Even in cases where it is accepted that deaccessioning of collections is warranted, a second controversy revolves around the proper use of the financial proceeds from those sales. For the simplicity of this discussion, consider the question of selling paintings from a museum.
The generally accepted practice among museum professionals is that proceeds from deaccessioning should be used only for new acquisitions. In fact, for some museum professionals, it seems that almost any deaccession decision is justified if proceeds are used to purchase more art. Although this logic is both understandable and appealing, it raises an important question: if it is acceptable to trade one painting for another, why is it unacceptable to trade one capital good, a painting, for another capital good? It is clearly irresponsible to sell a painting and then use the proceeds for operations; that would be liquidating capital. But what if the value—cultural, financial, or a combination of the two—that resides in a piece of art is transferred to another capital item like endowment, the principal of which must be held in perpetuity? If investment proceeds from that endowment were used to fund an important curatorial position, would that be a misuse of funds? Which use of the capital goes further toward allowing the institution to fulfill its basic mission? Presumably the mission of an art museum is more than just amassing paintings. It has to do something with them.

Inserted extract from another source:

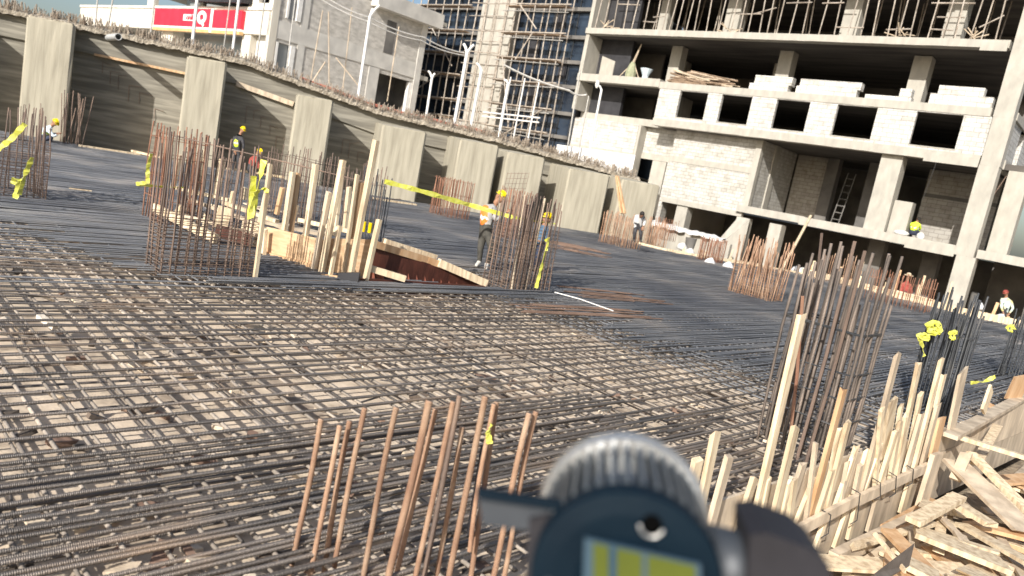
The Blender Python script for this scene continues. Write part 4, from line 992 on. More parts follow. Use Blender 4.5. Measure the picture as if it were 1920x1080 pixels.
# ------------------------------------------------------------------ yellow tapes
def tape(pts, wid, label, group=None, name='barrier_tape', sag=0.0, twist=0.0, edge=(0, 0, 1)):
    P = [at(*p) for p in pts]; out = []; sd = []
    segs = 6
    for i, (a, b) in enumerate(zip(P, P[1:])):
        for k in range(segs if i < len(P) - 2 else segs + 1):
            t = k / segs; out.append(a.lerp(b, t) - Vector((0, 0, sag * 4 * t * (1 - t))))
    for i, p in enumerate(out):
        t = i / (len(out) - 1); d = (out[min(i + 1, len(out) - 1)] - out[max(i - 1, 0)]).normalized()
        w = Vector(edge); w = (w - d * w.dot(d)); w = w.normalized() if w.length > .05 else Vector((1, 0, 0))
        w = Matrix.Rotation(twist * t * 6.28 + .25 * math.sin(i * 1.7), 3, d) @ w
        sd.append(w * wid / 2 * (1 + .2 * math.sin(i * 2.1)))
    q = MB(); q.ribbon(out, sd, .002); return solo(q, name, 'tape', label, 'tape', out[0], group)
YT = 'strips of yellow barrier tape tied on the cages'
tape([(721, 340, 13.2), (800, 361, 13.6), (880, 384, 14.2), (960, 407, 14.2)], .085, 'taut yellow barrier tape stretched from the tall stake to the central cage', twist=.06)
tape([(960, 407, 14.0), (1010, 416, 14.2), (1042, 420, 14.5)], .05, 'yellow tape running on behind the central cage to the half hidden helper', twist=.3)
tape([(-8, 282, 11.9), (20, 262, 11.9), (47, 232, 11.9)], .085, 'wide yellow tape slanting across the top of the left edge cage', YT, twist=.08)
tape([(28, 372, 11.6), (38, 338, 11.6), (28, 335, 11.6), (24, 345, 11.6)], .08, 'yellow tape loop low on the left edge cage', YT, twist=.5)
tape([(36, 365, 11.55), (48, 325, 11.6), (61, 295, 11.6)], .07, 'narrow yellow tape strip on the right corner of the left edge cage', YT, twist=.2)
tape([(255, 345, 12), (277, 342, 12), (277, 315, 12), (284, 288, 12)], .06, 'yellow tape hanging at the left side of the dense rusty cage', YT, twist=.2)
tape([(258, 346, 12), (300, 350, 12.5), (345, 352, 13)], .05, 'low yellow tape lying behind the wide open cage', YT, twist=.3)
tape([(495, 300, 9.6), (484, 350, 9.6), (470, 410, 9.6), (476, 330, 9.6)], .09, 'yellow tape knotted on the stake right of the wide open cage', YT, twist=.7, edge=(1, 0, 0))
tape([(475, 365, 9.55), (495, 352, 9.6), (503, 362, 9.6)], .06, 'short yellow tape bow around the taped stake', YT, twist=.6)
tape([(1005, 540, 13.0), (1014, 505, 13.0), (1026, 460, 13.0)], .06, 'yellow tape strip down the right side of the central cage', YT, twist=.25, edge=(1, 0, 0))
tape([(1022, 452, 13.0), (1030, 445, 13.0), (1024, 470, 13.0)], .05, 'small pale yellow bow right of the central cage', YT, twist=.5)
def knot(px, py, Y, sc_, label):
    q = MB(); c = at(px, py, Y)
    for i in range(7):
        a = rnd(0, 6.28); p = [Vector((0, 0, 0))]
        for k in range(5): p.append(Vector((math.cos(a + k * .9) * rnd(.5, 1.1), rnd(-.25, .05), math.sin(a + k * .9) * rnd(.4, .9))) * sc_)
        P = [c + v for v in p]; q.ribbon(P, [Vector((rnd(-.3, .3), .6, rnd(.2, .6))).normalized() * sc_ * .26 for _ in P], .003)
    return solo(q, 'tape_knot', 'tape', label, 'tape', c, YT)
knot(1750, 615, 9.55, .11, 'biggest yellow tape knot in the middle of the blue grey cage')
knot(1788, 628, 9.55, .075, 'yellow tape knot at the right side of the blue grey cage')
knot(1733, 632, 9.5, .07, 'yellow tape knot at the left corner of the blue grey cage')
tape([(1722, 625, 9.5), (1728, 645, 9.5), (1733, 668, 9.5)], .06, 'yellow tape tail hanging at the left corner of the blue grey cage', YT, twist=.4, edge=(1, 0, 0))
knot(1895, 615, 13.4, .08, 'yellow tape knot on the right edge cage')
tape([(1820, 718, 11.2), (1845, 716, 11.2), (1866, 706, 11.2)], .06, 'yellow green tape scrap between the blue grey cage and the right edge cage', YT, twist=.5)
tape([(918, 832, 3.45), (915, 812, 3.45), (921, 795, 3.45)], .03, 'yellow tape scrap wrapped round a foreground starter bar', YT, twist=.3, edge=(1, 0, 0))
# white hose
P = [gnd(1040, 548, .08), gnd(1085, 560, .09), gnd(1150, 583, .08)]; q = MB(); q.tube(P, .010, 6); solo(q, 'hose', 'white_paint', 'thin white hose lying on the mat right of the central cage', 'hose', P[0])
for x0, y0, x1, y1, lab in [(130, 353, 172, 358, 'white lath lying on the mat right of the left edge cage'), (148, 273, 262, 290, 'long pale plank at the foot of the wall, left'), (250, 283, 306, 297, 'short thick plank at the foot of the wall'),
                            (425, 316, 565, 337, 'long white edged plank at the foot of the third pier'), (700, 372, 780, 384, 'pale plank at the foot of the fourth pier')]:
    a, b = gnd(x0, y0, .07), gnd(x1, y1, .07); q = MB(); q.beam(a, b, .2 if x0 != 130 else .04, .07 if x0 != 130 else .02); solo(q, 'plank', 'wood', lab, 'plank', a, 'planks lying at the foot of the wall')

# ------------------------------------------------------------------ timber box around the pit
tb = thing('timber_formwork', 'timber formwork box round a pit with upright stakes and a dark red panel', 'formwork', gnd(660, 520))
TB = tb.location.copy()
def board(p, q_, h, t, mt, name='board', sink=.0):
    a, b = at(*p), at(*q_); d = (b - a); s = Vector((-d.y, d.x, 0)).normalized() * t / 2
    h0, h1 = h if isinstance(h, tuple) else (h, h); k = 8; mb = MB(); vs = []; fs = []
    for i in range(k + 1):
        c = a.lerp(b, i / k); hh = h0 + (h1 - h0) * i / k
        vs += [c - s - Vector((0, 0, sink)), c + s - Vector((0, 0, sink)), c + s + Vector((0, 0, hh)), c - s + Vector((0, 0, hh))]
    for i in range(k):
        x = i * 4; y = x + 4
        for r_ in range(4): fs.append((x + r_, x + (r_ + 1) % 4, y + (r_ + 1) % 4, y + r_))
    fs += [(0, 3, 2, 1), (4 * k, 4 * k + 1, 4 * k + 2, 4 * k + 3)]
    mb.add(vs, fs); return mb.build(name, mt, tb, TB)
board((494, 482, 12.0), (600, 512, 11.35), (.5, .52), .03, 'wood_tan'); board((600.5, 512, 11.34), (690, 520, 11.5), (.55, .6), .03, 'wood_tan')
board((494, 483, 11.95), (612, 516, 11.28), .11, .05, 'wood_orange'); board((590, 528, 11.1), (632, 533, 10.95), .13, .05, 'wood_orange')
board((632, 532, 10.95), (672, 532, 10.95), .17, .1, 'dark', 'black_plate')
board((660, 527, 11.05), (906, 541, 12.75), .05, .07, 'film_ply', 'pit_edge')
board((692, 520, 11.5), (905, 536, 12.95), (.5, .09), .03, 'film_ply', 'red_panel', .35)
for x, y, Y, x2, y2, Y2, w, h in [(697, 456, 11.42, 800, 487, 12.2, .1, .11), (801, 487, 12.2, 858, 508, 12.55, .1, .11), (822, 492, 12.3, 911, 531, 12.85, .1, .13), (694, 503, 11.3, 760, 523, 11.5, .06, .1), (720, 452, 11.7, 816, 482, 12.5, .1, .09)]:
    mb = MB(); mb.beam(at(x, y, Y), at(x2, y2, Y2), w, h); mb.build('rail', 'wood_orange' if w == .1 and h == .11 else 'wood', tb, TB)
mb = MB()
for i in range(13):   # rib battens of the red panel
    t = (i + .7) / 13.8; a = at(692, 520, 11.5).lerp(at(905, 536, 12.95), t); h = .5 + (.09 - .5) * t
    mb.beam(a + Vector((.0, -.03, -.1)), a + Vector((-.16, -.045, h - .03)), .06, .05, (1, 0, 0))
mb.build('panel_battens', 'ply_rib', tb, TB)
for (bx, by, tx, ty, Y, w, mt) in [(478, 522, 507, 308, 9.9, .05, 'wood'), (527, 473, 549, 322, 11.9, .1, 'wood'), (541, 478, 559, 325, 12.0, .06, 'wood_orange'), (567, 487, 592, 308, 11.6, .09, 'wood'), (588, 506, 617, 360, 11.3, .08, 'wood_grey'), (604, 500, 643, 301, 11.25, .1, 'wood'),
                                   (645, 506, 670, 327, 11.4, .05, 'wood'), (651, 508, 678, 342, 11.5, .07, 'wood_orange'), (658, 508, 705, 264, 11.2, .095, 'wood'), (686, 520, 711, 412, 11.2, .08, 'wood'), (618, 522, 637, 424, 11.05, .05, 'wood'),
                                   (494, 480, 497, 430, 11.8, .07, 'wood'), (477, 470, 500, 364, 12.3, .1, 'wood'), (405, 364, 417, 299, 14.6, .13, 'wood'), (367, 356, 386, 283, 14.4, .12, 'wood'), (324, 352, 338, 290, 14.2, .1, 'wood_grey'), (646, 434, 655, 350, 13.4, .08, 'wood'),
                                   (427, 410, 438, 360, 13.6, .08, 'wood'), (519, 400, 530, 352, 14.2, .1, 'wood_orange'), (546, 425, 556, 385, 14.0, .08, 'wood'), (573, 430, 588, 360, 13.8, .06, 'wood'), (456, 372, 458, 352, 14.6, .2, 'wood'), (628, 440, 640, 330, 13.6, .07, 'wood'), (330, 412, 338, 385, 12.6, .14, 'wood'), (384, 428, 388, 402, 12.4, .1, 'wood')]:
    a, b = at(bx, by, Y), at(tx, ty, Y); a.z = min(a.z, 0.05) if Y < 12.5 else a.z
    mb = MB(); mb.beam(a - Vector((0, 0, .02)), b, w, min(w, .06), (math.cos(-.7), math.sin(-.7), 0), jag=.015); mb.build('stake', mt, tb, TB)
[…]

In the final analysis, the decision about whether an item should be deaccessioned depends on many factors. The nonprofit community would benefit greatly from a thorough and objective investigation of the complexities. As part of such an assessment, one useful framework for identifying both when deaccessioning is appropriate and what should be done with the proceeds might be to focus on the source of the cultural component of a nonprofit asset's value, that is, its relevance and importance to the mission of the nonprofit entity.

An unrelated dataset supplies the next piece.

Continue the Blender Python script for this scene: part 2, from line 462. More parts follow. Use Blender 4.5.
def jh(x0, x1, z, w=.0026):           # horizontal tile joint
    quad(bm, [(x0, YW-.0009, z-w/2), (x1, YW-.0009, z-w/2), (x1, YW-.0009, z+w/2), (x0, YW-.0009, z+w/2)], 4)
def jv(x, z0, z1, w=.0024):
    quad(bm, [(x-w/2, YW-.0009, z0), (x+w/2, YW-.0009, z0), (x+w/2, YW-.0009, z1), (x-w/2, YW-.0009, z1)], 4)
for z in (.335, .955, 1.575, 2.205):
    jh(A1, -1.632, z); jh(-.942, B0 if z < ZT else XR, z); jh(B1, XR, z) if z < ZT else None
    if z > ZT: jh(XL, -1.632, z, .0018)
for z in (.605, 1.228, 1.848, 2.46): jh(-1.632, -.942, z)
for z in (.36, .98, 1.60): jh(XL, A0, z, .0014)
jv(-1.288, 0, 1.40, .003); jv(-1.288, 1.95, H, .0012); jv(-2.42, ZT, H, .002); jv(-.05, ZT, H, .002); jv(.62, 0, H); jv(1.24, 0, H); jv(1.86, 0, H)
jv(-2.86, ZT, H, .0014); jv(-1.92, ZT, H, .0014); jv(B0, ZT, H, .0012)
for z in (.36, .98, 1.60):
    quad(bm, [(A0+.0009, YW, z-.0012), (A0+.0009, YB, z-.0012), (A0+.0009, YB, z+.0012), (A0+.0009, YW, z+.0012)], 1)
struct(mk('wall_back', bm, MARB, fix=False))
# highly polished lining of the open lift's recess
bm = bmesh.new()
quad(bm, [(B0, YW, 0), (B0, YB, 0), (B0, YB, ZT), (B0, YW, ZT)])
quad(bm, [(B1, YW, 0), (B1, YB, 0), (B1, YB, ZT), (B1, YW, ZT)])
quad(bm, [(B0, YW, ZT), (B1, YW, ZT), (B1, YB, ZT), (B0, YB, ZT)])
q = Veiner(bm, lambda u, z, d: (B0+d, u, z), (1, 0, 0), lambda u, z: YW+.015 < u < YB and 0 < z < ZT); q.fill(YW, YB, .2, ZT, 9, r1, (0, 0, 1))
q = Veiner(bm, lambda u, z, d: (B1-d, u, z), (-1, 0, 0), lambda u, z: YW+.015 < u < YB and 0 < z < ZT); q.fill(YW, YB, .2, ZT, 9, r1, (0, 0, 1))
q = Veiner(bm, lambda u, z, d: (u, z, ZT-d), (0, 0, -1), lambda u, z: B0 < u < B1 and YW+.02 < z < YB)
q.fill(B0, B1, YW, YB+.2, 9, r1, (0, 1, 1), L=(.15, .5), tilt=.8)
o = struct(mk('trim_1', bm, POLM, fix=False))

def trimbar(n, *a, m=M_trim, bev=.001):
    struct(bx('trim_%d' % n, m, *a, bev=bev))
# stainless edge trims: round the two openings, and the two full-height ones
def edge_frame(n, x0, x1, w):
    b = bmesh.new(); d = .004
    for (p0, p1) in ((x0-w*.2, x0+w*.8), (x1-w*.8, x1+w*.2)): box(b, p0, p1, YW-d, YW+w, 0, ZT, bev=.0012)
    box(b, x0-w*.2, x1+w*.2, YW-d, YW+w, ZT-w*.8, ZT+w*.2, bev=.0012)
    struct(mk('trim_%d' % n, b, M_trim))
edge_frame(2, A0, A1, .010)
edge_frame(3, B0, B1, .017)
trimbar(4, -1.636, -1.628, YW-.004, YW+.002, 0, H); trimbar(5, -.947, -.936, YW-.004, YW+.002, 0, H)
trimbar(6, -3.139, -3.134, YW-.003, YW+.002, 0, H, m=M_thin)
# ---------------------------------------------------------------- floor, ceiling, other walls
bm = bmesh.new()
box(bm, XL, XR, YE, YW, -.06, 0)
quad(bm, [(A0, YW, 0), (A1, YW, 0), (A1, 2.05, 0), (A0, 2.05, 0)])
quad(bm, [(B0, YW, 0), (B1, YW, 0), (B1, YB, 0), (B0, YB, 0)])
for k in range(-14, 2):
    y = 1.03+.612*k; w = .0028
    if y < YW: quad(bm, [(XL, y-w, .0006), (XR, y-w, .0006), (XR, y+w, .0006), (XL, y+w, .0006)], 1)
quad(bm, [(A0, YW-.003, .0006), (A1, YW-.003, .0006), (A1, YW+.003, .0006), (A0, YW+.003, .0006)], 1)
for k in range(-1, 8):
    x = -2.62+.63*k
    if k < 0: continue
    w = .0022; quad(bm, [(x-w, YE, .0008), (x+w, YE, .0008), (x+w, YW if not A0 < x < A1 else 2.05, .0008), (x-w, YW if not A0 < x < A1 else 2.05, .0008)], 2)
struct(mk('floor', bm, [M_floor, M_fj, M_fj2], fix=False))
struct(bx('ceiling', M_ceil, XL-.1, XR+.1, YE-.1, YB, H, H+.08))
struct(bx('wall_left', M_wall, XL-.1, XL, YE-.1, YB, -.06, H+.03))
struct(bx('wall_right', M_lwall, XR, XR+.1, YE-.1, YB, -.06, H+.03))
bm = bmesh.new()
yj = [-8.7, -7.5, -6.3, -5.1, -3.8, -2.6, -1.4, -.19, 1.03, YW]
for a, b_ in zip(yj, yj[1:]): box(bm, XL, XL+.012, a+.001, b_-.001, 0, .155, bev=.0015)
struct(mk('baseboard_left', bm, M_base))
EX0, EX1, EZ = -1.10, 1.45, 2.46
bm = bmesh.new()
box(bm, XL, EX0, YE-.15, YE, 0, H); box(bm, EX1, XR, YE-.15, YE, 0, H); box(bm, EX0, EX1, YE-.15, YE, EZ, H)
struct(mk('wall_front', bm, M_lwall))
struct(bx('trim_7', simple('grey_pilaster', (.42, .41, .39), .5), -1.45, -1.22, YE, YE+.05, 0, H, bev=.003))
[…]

There are dangers in translating terms and concepts between the for-profit and nonprofit sectors. For example, the for-profit definition of assets is misleading when applied to collections held by nonprofit institutions. Due to restrictions on the fungibility of those collections and their limited capacity to generate revenue, most of these "cultural assets" are actually long-term financial liabilities to their owners. Knowing that, when one hears that the Society owns an important and valuable collection of more than six million cultural assets, one should not be surprised that the Society faces a present and future of financial hardship.
In addition, there are also concepts that are important in the nonprofit sector but have no direct counterparts in the for-profit realm. For example, the notion of the cultural value of an asset has little, if any, meaning in a profit-maximizing economic environment. It is therefore a concept that is difficult for most people to understand. That is why, when a nonprofit asset is considered for deaccessioning and is tagged with a dollar value, the emphasis on its cultural value is often lost. Retaining focus on the cultural value of collections requires a thorough understanding of the mission of the nonprofit "owner" and the relevance of the asset to it.
There is little doubt that the financial environment surrounding nonprofit institutions with large collections is becoming increasingly difficult. If nonprofit leaders are to be successful in guiding their institutions through the difficult times that lie ahead, they will need to have a clear understanding of the distinctive characteristics of "cultural assets"—and to recognize them as financial liabilities.